Everything the demographic tsunami called the Baby Boom has rolled over on its path through history, it has debased and destroyed. And now, having arrived by dint of age at the heights of senior power, it is power itself that conservative Baby Boomers debase and destroy. By diverting hard-won and long-built-up government resources into individually gratifying tax-cuts, conservative Baby Boomers—Stephen Harper, Gordon Campbell, Sam Sullivan included—debase and corrode the higher levels of family, friendships, and society we also operate on. These self-described conservatives use their access to power to degenerate conservatism itself.

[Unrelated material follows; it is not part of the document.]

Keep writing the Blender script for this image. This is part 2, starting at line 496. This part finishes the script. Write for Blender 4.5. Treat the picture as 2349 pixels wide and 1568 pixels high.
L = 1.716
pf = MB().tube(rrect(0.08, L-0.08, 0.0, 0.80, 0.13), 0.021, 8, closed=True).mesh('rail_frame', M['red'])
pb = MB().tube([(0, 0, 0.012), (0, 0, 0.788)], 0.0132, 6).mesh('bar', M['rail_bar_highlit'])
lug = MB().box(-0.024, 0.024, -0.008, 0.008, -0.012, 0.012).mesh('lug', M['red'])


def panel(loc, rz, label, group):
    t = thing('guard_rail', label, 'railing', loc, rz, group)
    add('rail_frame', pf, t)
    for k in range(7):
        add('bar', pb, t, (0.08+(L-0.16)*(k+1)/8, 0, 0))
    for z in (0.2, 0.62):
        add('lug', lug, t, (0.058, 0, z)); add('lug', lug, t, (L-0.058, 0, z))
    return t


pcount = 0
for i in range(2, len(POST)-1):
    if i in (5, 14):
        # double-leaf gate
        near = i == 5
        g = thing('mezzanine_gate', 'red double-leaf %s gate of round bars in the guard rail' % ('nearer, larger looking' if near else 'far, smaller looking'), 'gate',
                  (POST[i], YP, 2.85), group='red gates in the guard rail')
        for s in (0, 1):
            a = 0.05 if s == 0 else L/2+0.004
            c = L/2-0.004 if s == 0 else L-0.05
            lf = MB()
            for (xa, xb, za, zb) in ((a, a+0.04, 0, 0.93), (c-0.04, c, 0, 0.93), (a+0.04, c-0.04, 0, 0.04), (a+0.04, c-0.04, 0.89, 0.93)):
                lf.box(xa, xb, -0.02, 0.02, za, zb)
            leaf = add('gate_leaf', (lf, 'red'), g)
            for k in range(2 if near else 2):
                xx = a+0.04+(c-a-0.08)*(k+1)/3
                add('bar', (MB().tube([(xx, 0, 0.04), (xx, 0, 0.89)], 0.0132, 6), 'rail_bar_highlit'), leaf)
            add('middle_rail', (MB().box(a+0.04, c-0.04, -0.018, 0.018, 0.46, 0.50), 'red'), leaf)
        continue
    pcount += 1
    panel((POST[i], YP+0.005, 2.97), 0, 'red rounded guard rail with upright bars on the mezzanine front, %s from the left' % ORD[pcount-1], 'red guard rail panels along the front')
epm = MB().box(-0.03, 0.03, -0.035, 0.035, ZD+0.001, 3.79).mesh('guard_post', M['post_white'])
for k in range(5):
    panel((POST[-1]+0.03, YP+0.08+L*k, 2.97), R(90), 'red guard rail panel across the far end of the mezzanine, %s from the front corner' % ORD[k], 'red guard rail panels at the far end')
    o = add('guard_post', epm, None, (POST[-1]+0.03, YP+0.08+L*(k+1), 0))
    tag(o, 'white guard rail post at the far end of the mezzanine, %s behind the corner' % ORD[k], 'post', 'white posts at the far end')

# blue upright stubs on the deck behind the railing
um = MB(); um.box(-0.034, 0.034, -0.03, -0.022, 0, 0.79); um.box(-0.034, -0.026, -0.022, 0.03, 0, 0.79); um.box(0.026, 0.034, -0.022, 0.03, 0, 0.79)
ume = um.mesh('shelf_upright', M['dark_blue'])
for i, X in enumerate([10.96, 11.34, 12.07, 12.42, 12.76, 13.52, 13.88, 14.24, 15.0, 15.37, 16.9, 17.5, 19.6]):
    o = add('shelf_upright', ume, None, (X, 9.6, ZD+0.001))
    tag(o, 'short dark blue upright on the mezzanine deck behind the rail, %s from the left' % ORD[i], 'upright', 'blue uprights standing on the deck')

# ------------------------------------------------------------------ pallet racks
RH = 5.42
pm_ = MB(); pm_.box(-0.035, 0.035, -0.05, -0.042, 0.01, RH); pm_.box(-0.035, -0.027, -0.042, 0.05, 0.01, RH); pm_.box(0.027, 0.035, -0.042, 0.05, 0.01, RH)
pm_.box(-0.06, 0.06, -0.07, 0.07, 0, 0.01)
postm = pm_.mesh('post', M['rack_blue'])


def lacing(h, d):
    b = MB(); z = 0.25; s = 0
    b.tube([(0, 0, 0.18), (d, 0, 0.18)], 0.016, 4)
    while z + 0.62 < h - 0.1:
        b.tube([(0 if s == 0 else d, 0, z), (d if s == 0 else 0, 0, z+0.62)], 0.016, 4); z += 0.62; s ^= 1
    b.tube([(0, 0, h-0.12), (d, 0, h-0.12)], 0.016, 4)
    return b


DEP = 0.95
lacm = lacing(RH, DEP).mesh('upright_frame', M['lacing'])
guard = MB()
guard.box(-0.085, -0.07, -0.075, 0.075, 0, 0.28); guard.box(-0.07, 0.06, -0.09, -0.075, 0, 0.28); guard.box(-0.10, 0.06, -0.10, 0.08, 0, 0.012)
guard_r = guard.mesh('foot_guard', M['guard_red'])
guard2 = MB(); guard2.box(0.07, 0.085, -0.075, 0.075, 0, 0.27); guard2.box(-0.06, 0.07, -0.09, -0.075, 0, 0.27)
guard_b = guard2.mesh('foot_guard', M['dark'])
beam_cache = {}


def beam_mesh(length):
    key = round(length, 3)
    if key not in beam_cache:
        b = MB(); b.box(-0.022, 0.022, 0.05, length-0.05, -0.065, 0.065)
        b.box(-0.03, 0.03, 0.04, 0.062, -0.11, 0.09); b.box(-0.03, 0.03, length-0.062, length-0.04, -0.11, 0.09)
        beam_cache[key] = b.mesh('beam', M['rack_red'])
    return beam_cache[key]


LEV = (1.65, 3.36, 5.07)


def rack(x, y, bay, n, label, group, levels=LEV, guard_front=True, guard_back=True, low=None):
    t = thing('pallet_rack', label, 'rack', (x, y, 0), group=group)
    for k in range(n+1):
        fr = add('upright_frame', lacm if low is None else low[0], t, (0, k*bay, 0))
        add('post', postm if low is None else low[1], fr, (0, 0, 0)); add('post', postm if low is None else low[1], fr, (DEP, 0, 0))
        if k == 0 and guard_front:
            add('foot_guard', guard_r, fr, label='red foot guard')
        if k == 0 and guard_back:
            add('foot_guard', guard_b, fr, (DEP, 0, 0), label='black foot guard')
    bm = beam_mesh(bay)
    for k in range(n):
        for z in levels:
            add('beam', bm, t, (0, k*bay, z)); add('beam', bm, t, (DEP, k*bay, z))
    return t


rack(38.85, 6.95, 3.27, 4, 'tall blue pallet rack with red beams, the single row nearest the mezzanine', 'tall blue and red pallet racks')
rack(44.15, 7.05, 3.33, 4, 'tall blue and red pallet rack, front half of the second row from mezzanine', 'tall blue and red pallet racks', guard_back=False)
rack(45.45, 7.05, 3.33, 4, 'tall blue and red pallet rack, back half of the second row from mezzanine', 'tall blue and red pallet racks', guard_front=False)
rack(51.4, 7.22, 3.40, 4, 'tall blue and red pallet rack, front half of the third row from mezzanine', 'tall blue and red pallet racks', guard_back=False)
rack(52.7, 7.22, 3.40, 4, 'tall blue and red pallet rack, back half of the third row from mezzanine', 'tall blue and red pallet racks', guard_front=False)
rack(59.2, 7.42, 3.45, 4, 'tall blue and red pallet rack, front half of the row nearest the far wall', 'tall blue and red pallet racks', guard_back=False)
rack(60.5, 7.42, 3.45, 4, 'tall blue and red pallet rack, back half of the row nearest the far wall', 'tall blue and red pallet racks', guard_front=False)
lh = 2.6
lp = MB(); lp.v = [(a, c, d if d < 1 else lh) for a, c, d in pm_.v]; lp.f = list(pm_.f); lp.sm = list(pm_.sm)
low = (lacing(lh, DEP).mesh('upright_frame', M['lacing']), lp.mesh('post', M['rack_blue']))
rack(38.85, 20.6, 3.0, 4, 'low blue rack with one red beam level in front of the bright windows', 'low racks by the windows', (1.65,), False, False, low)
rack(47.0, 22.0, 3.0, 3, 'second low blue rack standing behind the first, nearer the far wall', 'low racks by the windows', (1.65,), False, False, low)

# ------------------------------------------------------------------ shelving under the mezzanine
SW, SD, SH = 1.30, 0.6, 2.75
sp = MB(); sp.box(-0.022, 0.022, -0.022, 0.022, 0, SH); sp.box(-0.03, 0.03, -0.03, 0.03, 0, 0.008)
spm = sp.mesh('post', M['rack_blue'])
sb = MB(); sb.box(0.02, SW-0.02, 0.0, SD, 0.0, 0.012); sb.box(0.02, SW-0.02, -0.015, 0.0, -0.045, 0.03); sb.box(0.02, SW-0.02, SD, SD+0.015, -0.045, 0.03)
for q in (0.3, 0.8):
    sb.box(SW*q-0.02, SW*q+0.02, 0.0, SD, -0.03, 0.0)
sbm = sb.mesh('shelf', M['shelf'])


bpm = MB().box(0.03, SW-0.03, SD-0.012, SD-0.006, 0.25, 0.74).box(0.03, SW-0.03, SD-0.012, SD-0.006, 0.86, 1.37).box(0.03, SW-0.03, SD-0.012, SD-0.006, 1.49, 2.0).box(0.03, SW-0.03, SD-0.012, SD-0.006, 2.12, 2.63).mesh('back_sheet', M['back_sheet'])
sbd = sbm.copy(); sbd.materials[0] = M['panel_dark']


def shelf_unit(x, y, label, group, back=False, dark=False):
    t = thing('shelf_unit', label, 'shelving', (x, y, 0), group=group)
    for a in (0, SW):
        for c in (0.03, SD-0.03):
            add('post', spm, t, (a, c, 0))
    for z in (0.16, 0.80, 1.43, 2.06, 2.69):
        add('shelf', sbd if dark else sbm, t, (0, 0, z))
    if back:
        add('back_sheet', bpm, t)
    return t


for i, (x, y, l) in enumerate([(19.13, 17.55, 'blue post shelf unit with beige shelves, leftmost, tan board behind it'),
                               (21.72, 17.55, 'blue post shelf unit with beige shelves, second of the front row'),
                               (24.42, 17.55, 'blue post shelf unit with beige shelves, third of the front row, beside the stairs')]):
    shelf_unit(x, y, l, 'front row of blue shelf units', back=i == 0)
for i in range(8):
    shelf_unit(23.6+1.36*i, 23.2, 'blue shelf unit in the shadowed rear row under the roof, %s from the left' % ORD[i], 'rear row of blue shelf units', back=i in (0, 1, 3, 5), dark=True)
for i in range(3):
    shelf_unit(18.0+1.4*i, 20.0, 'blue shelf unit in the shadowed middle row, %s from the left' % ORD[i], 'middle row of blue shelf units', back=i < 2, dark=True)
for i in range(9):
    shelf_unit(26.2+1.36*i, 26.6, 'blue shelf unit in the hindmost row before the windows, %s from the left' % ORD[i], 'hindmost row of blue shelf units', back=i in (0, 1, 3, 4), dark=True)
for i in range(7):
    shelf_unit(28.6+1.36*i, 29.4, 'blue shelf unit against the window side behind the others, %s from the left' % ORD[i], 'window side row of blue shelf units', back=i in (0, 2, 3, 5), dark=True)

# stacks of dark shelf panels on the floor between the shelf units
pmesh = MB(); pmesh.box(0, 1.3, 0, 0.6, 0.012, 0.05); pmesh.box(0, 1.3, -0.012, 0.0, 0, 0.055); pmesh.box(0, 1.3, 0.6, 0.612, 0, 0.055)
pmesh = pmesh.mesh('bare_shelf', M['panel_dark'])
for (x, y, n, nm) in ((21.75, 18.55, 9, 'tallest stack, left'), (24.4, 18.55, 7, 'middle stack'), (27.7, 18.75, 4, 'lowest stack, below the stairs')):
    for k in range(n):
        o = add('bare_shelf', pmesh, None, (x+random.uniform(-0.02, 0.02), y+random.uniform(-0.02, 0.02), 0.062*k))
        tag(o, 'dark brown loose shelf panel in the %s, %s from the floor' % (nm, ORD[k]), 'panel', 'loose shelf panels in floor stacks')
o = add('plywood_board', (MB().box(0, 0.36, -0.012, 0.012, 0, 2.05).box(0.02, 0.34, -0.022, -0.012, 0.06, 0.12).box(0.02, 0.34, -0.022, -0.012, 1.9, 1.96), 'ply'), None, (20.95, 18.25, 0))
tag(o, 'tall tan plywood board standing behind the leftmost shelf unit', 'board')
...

But don’t look to the so-called conservative mainstream media to remind them of conservatism’s roots, or to chide them for pandering to self-indulgence with populist demagoguery. The two daily papers in this city actually found the new BC budget too short on tax cuts and too long on the kind of social spending that weaves a stronger social fabric. Both Wayne Moriarty at The Province and Patricia Graham at The Vancouver Sun found fit the day after the release of the new provincial budget for 2006-2007 to print editorials chastising the government for not debasing conservatism’s principles enough. They represent the view that we all ought to have more gratification of self-indulgent urges, and all of it more immediately, too. Their call is echoed now in the halls of political power, where conservative regimes in Victoria and Ottawa cry out with the same baby-like booming demands: more for me, now! It’s become the same familiar screech heard in all our business boardrooms too: More, me, now; more, me, now.

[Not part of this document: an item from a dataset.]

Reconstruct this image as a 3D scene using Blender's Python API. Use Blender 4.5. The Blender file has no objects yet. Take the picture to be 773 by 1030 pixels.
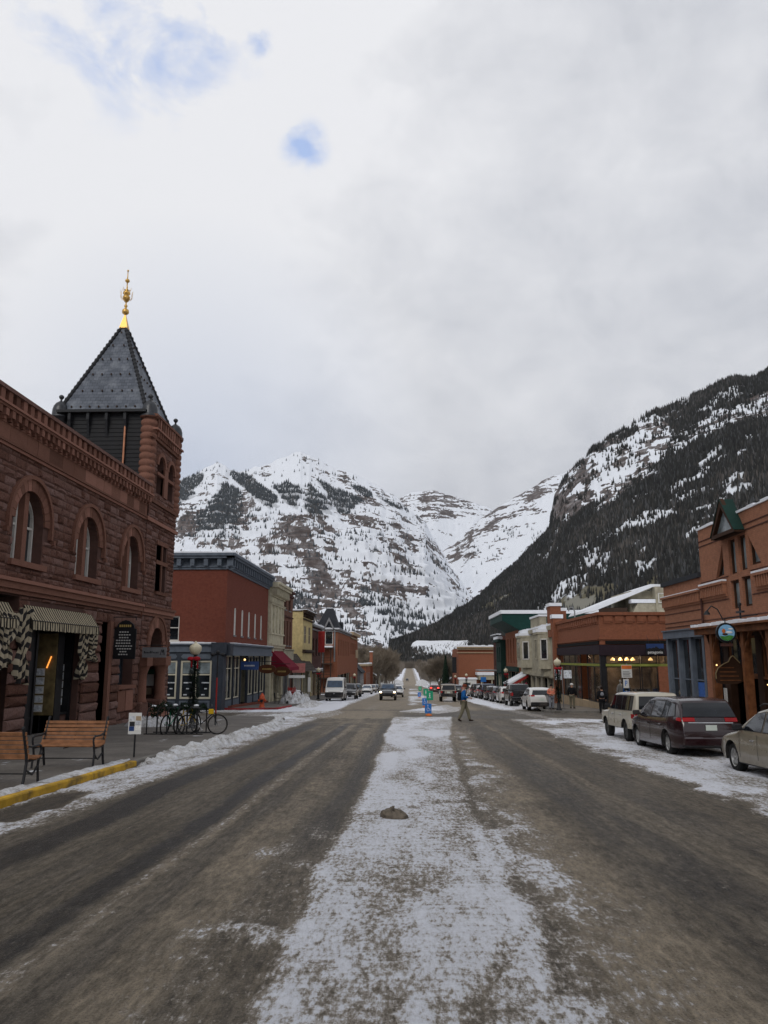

When conservative Baby Boomers were children or university students, they could only make noise. Over the years, as rising middle managers and business- and NGO-builders, as well as young family parents, their noses were too hard to the grindstone to work on any concerted level. But now that conservative Baby Boomers are at the top in political parties, have found the executive suites in businesses, and are free of the fetters of young children and onerous mortgages, they are in a position to remake society in their image. And, just like the spoilt child, the pampered university student, the wealth-inheriting young person, and the catered-to middle class they have always been, the now power-infested conservative Baby Boom class is, in a word, ugly.

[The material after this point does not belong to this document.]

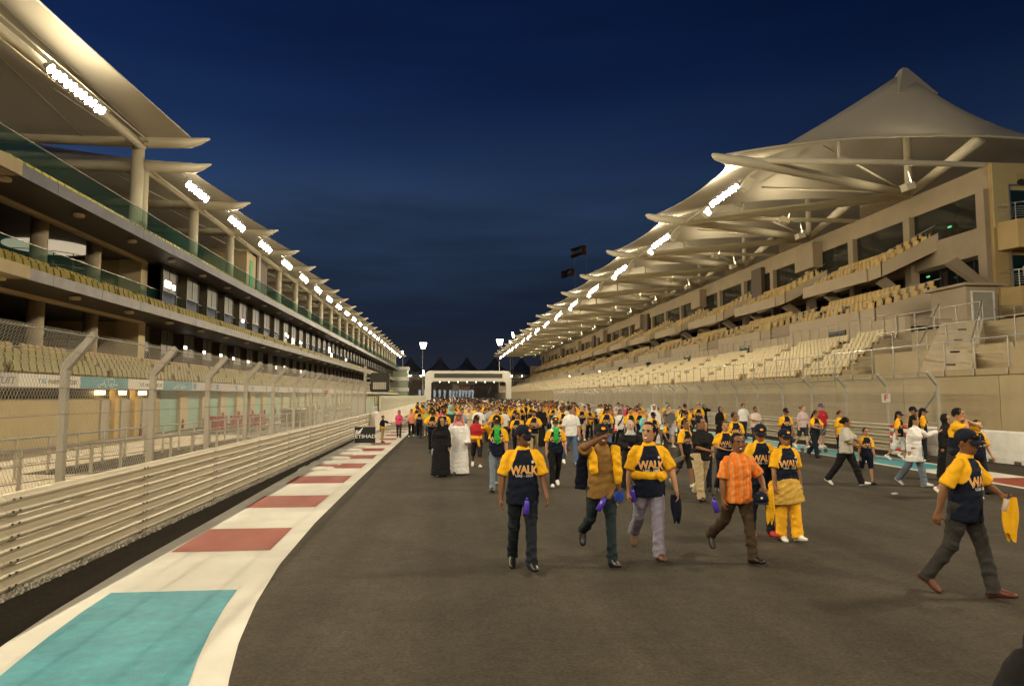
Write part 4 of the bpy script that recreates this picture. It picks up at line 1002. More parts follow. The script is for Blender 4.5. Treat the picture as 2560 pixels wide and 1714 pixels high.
for j, x in enumerate((-33, -18.8, -4.0, 9.8, 24, 38)):
    t = thing('far_tent', '%s dark tent peak on the horizon, counted from the pit building' % ORD[j], 'tent roof', (x, 352, 0), 0, 'tent roofs on the horizon')
    pr = [(11, 13.4), (7.6, 14.6), (4.6, 16.2), (2.4, 18.4), (1.0, 20.6), (.2, 21.6)]
    MB().lathe(pr, n=16).build('membrane', M('far_membrane', (.30, .27, .23), rough=.8, trans=.3), t, True); MB().tube([(0, 0, 8), (0, 0, 21.7)], .2, 8).build('mast', GALV, t)
# pale blue feather banners and flags on poles
for j in range(14):
    x = -9 + (j * 1.55 if j < 6 else 9.5 + (j - 6) * 1.0); t = thing('feather_banner', '%s pale blue feather banner behind the gantry, counted from the pit side' % ORD[j], 'banner', (x, 215 + (j % 3), 0), 0, 'pale blue feather banners behind the gantry')
    MB().tube([(0, 0, 0), (0, 0, 4.0)], .03, 5).build('pole', GALV, t)
    mb = MB(); mb.grid(lambda u, v: (.05 + v * (.75 - .3 * u) , .08 * math.sin(6 * v + 3 * u), 4.0 - u * 2.2 - .3 * v), 6, 3); mb.build('cloth', M('pale_blue_cloth', (.30, .40, .62), rough=.8), t, True)
CL = dict(r=M('flag_red', (.07, .012, .012)), g=M('flag_green', (.012, .04, .02)), w=M('flag_white', (.16, .15, .14)), k=M('flag_black', (.012, .012, .012)), d=M('flag_maroon', (.025, .012, .014)))
def flag(label, x, y, z, w, h, dark):
    t = thing('flag', label, 'flag', (x, y, 0), 0)
    MB().tube([(0, 0, 12), (0, 0, z + 2.6)], .03, 6).build('pole', GALV, t)
    def F(u, v): return (-u * w, .35 * math.sin(u * 5), z - v * h + .18 * math.sin(u * 6) - .35 * u * u * h)
    def pc(u0, u1, v0, v1, m, n_): MB().grid(lambda a, b: F(u0 + (u1 - u0) * a, v0 + (v1 - v0) * b), 10, 4).build(n_, CL[m], t, True)
    if dark: pc(0, 1, 0, 1, 'd', 'cloth'); MB().grid(lambda a, b: tuple(Vector(F(.3 + .22 * a, .3 + .4 * b)) - Vector((0, .03, 0))), 4, 3).build('emblem', CL['w'], t)
    else:
        pc(0, .27, 0, 1, 'r', 'red_band'); pc(.27, 1, 0, .333, 'g', 'green_stripe'); pc(.27, 1, .333, .667, 'w', 'white_stripe'); pc(.27, 1, .667, 1, 'k', 'black_stripe')
flag('red, green, white and black national flag above the grandstand roof', 31.0, 150, 35.9, 3.7, 2.2, False)
flag('dark maroon flag with small emblem below the national flag', 28.3, 150, 30.6, 3.2, 1.7, True)
flag('dark furled flag above the far end of the pit roof', -14.0, 150, 14.5, 2.0, 1.6, True) if False else None
# ================================================================ people
from mathutils import noise as mnoise
def FAB(name, col, rough=.85, **k):
    return M(name, col, rough=rough, var=.10, scale=6, bump=.55, bscale=11, spec=.2, **k)
NAVY = FAB('navy_cotton', (.0055, .0085, .021)); GOLD = FAB('golden_yellow_cotton', (.78, .40, .012)); BLACKF = FAB('black_cloth', (.010, .009, .010)); WHITEF = FAB('white_cloth', (.72, .70, .68))
DENIM = FAB('dark_denim', (.016, .022, .031), stain=.35); DENIML = FAB('blue_denim', (.10, .16, .30), stain=.3); DENIMP = FAB('pale_denim', (.22, .27, .34), stain=.3)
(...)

The worst news is, having been so pampered and catered-to all their lives, ugly conservative Baby Boomers will also live the longest, and will enjoy their undeserved and thoroughly destructive stint at the top of power for an inordinately long time—long enough, no doubt, to do irreparable damage to all those human endeavours that self-centered Baby Boomers have never been aware of, have seldom contributed to, and find no reason to support now.  Retirement age should be lowered, not raised—the sooner to get rid of the lot of them.